Antonis Christofides wrote:
But I think that checking user privileges at the database level is
better. I think it's simpler and more secure, and if later you also
want to create nonweb apps, you won't have any more
authentication/privilege headaches.
Couldn't agree more. But consider this reasoning as perhaps more
fundamental.
For a database app all security resolves to the basic permissions of a
single user being allowed to insert, update, delete or select any
particular row from any particular table. Every security system that is
implemented on some other basis will have to be resolved down to this.
So why not just implement this in the first place?
Our own approach was to build security directly into the specification.
Our table definitions include security definitions, which groups can do
what do the table.
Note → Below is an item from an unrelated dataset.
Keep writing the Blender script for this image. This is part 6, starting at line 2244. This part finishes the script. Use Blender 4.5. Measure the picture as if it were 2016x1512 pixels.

The generator builds the security commands the same
way it builds the CREATE TABLE commands.
For this reason, in a web app
I've made, the app connects to the database as user postgres, and
after authenticating (receives user's password, checks with pg_shadow,
and uses session cookie) uses "set session authorization" in order to
lower its privileges.
I've considered this. How is it working out in real life? We connect
using real user credentials, and where necessary elevate to super-user,
which I think is probably marginally safer but more expensive.
I've even written triggers to implement
row-level permissions checking.
Yeah, this is cool. What kind of features have you implemented here?
We've just done the very basics, not much to brag about.